Oct. 4, 2018 (EIRNS)—Addressing the African Union high-level panel on illicit financial flows (IFF) inter-ministerial meeting at Abuja, former South African President Thabo Mbeki said that losses due to these flows have increased from $50 billion annually in 2015 to over $80 billion today.

The Chairman of the Nigerian Federal Inland Revenue Service Tunde Fowler, who spoke at Abuja on the efforts by his agency to tackle the problem, said at least 40% of the total IFF in Africa comes from Nigeria. Fowler identified three sectors of the economy with the highest prevalence of IFF in Nigeria, namely multinational corporations, oil and gas, and banking and financial services. He said that IFF were not only monies that were repatriated abroad, but also when companies and individuals fail to pay taxes to the government, reported Premium Times news agency.

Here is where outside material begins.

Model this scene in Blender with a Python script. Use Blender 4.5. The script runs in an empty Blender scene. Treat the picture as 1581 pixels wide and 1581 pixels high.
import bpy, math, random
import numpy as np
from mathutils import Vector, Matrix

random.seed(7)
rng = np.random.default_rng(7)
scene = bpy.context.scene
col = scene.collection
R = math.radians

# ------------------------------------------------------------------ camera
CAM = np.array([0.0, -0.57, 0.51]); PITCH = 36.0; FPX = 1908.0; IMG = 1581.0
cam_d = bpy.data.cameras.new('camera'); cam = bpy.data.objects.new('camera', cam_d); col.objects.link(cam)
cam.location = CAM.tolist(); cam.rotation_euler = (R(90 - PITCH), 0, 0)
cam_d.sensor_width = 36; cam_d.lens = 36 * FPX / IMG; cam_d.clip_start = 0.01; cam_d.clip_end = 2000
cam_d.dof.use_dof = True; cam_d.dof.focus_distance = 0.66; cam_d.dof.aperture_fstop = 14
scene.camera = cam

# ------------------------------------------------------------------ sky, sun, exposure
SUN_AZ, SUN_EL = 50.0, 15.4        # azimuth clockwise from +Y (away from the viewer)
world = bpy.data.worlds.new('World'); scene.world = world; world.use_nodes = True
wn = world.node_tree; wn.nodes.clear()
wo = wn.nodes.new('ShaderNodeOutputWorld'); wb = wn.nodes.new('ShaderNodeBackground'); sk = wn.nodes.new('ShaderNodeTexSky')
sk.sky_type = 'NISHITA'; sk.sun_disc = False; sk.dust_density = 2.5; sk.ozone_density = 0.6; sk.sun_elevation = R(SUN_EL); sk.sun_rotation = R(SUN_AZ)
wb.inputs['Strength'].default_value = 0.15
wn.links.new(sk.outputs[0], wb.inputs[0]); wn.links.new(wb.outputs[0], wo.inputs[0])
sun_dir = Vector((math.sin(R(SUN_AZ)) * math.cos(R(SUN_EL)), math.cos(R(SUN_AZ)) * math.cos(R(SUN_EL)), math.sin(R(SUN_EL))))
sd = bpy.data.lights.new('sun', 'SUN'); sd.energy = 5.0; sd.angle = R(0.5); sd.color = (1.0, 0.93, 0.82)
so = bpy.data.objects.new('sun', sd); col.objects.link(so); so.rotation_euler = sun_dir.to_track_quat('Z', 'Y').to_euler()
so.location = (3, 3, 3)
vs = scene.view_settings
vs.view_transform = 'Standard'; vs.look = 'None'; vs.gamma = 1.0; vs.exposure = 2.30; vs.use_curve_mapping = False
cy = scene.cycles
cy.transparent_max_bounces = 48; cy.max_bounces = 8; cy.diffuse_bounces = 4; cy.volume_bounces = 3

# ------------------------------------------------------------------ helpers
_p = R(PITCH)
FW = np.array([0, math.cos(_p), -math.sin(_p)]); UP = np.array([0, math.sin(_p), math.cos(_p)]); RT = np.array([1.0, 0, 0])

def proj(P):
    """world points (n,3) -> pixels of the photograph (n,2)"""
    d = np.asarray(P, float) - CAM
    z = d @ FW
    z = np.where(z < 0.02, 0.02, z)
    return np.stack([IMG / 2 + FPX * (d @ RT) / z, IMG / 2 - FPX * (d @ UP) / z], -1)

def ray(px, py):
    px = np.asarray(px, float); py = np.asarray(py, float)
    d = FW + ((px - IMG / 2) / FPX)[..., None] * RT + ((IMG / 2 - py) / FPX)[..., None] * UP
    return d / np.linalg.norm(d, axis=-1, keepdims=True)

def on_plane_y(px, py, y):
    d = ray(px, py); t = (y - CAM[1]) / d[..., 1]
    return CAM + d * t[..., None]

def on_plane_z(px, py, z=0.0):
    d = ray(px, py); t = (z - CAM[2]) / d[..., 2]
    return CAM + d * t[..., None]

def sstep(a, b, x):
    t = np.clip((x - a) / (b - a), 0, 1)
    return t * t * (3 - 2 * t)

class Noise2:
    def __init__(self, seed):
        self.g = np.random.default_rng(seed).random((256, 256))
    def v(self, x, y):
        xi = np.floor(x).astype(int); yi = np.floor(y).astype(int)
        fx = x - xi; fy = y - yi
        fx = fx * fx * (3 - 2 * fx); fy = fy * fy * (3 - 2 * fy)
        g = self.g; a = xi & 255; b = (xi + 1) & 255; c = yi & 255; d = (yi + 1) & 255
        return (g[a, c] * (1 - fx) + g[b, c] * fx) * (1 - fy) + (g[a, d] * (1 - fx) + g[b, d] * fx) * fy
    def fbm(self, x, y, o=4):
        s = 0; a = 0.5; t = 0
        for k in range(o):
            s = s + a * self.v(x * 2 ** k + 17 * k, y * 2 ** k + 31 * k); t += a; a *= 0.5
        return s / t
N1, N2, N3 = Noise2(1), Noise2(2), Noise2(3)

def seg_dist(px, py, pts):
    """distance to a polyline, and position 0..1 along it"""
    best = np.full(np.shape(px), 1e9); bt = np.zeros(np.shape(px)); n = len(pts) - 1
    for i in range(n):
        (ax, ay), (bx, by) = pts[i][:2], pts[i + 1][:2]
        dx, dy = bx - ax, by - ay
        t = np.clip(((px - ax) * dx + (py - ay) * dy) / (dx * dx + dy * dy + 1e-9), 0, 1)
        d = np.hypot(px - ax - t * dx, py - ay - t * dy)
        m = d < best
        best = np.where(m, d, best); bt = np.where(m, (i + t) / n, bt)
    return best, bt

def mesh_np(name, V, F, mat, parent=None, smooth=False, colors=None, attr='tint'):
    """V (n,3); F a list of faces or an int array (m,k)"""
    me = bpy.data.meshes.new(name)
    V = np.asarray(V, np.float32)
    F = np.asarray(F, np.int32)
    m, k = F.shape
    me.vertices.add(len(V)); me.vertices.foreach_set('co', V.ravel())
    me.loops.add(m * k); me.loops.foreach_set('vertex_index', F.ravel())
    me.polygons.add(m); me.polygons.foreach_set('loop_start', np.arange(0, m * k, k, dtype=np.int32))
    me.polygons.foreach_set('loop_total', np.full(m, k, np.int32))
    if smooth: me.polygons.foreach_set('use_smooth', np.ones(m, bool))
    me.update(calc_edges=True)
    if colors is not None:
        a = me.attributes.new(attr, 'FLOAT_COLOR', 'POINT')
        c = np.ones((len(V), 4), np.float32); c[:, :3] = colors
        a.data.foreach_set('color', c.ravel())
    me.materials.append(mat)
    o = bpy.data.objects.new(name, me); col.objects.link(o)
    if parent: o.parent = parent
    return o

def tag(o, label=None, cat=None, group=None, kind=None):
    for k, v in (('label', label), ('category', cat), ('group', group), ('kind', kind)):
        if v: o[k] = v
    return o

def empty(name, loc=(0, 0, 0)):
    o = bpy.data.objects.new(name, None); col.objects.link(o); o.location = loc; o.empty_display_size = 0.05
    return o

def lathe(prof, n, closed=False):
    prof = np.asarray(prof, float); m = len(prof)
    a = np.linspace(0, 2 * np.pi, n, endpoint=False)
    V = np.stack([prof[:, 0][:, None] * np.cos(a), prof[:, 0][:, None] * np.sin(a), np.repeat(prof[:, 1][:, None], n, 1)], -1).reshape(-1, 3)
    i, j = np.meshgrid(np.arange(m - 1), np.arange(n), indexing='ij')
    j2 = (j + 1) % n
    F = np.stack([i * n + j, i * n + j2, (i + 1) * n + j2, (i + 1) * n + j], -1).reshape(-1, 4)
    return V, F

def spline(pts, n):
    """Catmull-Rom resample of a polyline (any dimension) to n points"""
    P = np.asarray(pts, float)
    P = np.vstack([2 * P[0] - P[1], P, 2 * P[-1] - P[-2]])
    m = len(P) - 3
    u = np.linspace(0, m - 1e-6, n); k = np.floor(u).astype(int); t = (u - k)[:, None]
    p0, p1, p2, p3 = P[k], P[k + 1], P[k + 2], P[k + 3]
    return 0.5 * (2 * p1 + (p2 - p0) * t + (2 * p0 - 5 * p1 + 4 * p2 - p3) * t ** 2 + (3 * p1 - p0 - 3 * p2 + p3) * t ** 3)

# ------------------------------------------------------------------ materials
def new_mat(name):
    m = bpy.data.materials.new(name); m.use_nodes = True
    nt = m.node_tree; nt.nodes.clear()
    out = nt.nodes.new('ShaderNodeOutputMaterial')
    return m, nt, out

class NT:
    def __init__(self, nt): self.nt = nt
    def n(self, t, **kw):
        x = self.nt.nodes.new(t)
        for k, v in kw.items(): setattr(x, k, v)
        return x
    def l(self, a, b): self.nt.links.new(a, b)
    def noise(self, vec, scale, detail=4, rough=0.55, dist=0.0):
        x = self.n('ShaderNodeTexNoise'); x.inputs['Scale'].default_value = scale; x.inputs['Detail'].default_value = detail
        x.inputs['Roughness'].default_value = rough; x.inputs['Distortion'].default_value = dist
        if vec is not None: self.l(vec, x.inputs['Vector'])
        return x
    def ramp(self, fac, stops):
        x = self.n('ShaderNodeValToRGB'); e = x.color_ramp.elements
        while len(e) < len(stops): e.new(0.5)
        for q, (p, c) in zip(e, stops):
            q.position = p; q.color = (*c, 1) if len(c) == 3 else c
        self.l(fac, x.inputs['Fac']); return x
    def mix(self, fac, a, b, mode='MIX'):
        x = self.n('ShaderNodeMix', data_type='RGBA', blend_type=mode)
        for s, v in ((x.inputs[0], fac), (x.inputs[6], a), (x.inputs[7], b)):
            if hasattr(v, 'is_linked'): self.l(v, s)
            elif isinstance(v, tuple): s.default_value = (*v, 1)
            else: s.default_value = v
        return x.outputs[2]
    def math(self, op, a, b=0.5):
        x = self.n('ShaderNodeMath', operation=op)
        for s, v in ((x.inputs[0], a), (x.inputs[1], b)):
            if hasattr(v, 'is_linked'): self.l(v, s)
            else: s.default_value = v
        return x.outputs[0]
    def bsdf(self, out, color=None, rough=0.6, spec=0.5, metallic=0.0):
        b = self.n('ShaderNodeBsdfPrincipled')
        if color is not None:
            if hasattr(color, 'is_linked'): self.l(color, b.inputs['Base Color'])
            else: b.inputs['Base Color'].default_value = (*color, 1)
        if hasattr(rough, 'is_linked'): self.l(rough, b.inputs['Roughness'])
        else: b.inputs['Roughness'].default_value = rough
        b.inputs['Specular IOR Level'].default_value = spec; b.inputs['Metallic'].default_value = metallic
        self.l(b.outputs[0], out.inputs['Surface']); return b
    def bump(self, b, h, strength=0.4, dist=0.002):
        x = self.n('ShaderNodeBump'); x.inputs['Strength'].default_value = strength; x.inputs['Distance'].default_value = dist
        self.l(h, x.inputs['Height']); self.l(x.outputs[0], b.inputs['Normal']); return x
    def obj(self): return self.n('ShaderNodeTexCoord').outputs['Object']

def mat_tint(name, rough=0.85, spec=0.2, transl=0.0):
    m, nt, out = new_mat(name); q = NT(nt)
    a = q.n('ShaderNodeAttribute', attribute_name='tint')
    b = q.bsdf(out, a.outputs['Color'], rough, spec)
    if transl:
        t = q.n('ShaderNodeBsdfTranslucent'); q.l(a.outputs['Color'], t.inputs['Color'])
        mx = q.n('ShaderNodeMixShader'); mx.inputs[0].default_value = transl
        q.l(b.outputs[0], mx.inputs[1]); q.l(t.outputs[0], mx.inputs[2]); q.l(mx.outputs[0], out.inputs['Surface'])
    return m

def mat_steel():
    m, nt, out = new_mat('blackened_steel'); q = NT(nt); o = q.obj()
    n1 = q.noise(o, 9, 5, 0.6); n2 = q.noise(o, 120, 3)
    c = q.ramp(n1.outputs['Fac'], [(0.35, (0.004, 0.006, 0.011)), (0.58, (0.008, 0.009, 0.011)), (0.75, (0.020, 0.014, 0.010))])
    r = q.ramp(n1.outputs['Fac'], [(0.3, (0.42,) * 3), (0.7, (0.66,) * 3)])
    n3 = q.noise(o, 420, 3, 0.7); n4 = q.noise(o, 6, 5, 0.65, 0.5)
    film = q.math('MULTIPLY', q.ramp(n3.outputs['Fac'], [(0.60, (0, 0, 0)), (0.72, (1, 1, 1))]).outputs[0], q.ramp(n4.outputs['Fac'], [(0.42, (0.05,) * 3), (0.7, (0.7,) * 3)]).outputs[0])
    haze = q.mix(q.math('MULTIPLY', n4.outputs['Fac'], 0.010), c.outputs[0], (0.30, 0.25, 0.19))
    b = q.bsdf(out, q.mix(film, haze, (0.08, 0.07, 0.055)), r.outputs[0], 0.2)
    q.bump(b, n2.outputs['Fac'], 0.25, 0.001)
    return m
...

In addition, Fowler said that IFF also occur when some multinational companies and individuals repatriate funds from one country and keep them in another African country without transferring them abroad.

Franklin Roosevelt associate and Treasury official Harry Dexter White’s original design for the Inter-American Bank, intended as the predecessor of Roosevelt’s Bretton Woods system, would have made the recipient country of IFFs and flight capital responsible for tracking them, and for returning them on demand to the government of the country of origin.